What the average Joe citizen is not aware of is two Financial Accounting Standards Board regulations. These measures were initiated by congress at the same time Sarbanes-Oxley came into being. Another example of the unsuspecting negative consequences of congressional actions is, as recently witnessed, that congress more often than not acts before it thinks. The first is mark to market valuation of assets; the second is FAS 157. Both of these rules have to do with evaluating the market value of assets. Now here is the hard part: under FAS 157, value can be outsourced (such as Chatham Financial) or management if no accredited third party is available. Because of the fear of litigation, pressure from oversight, and the mood of congress, the tendency is to undervalue versus trying to establish real world market value. It is my belief that both of these FASB rulings subjected banks and broker-dealers to an undervalued assessment of assets. It is this particular accounting requirement, the drop in real estate value, and the run to cash in derivatives that prompted the financial crisis in the first cause.

Here is what happened: The real estate sector – instead of its continuance of upward momentum, the sector’s value dropped by a fifth. In a matter of weeks the drop accelerated; the sub-prime mortgage borrows began, in droves, to default, the holders of these securitized mortgage units rushed to cash in their derivatives, the run to cash exceeded AIG’s ability to liquidate, demand exceeded available cash, as a defensive measure banks froze all new lending. The participating broker-dealers’ subordinate debt went negative – they could not comply with existing regulatory compliance; the effect was operational impairment.

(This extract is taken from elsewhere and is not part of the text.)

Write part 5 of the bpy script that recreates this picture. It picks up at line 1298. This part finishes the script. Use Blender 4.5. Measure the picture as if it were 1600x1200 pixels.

The Bush administration’s response to all of this was to prod congress by the thrust and slash of harshly designed innuendos full of negative consequences; the persistence of Paulson prompted fearful confusion and congress submitted. Democrats and republicans came together in a bi-partisan manner to institute TARP as the solution to an ill-defined problem. They appropriated billions of taxpayer dollars on the hope that someone knew what the hell they were doing.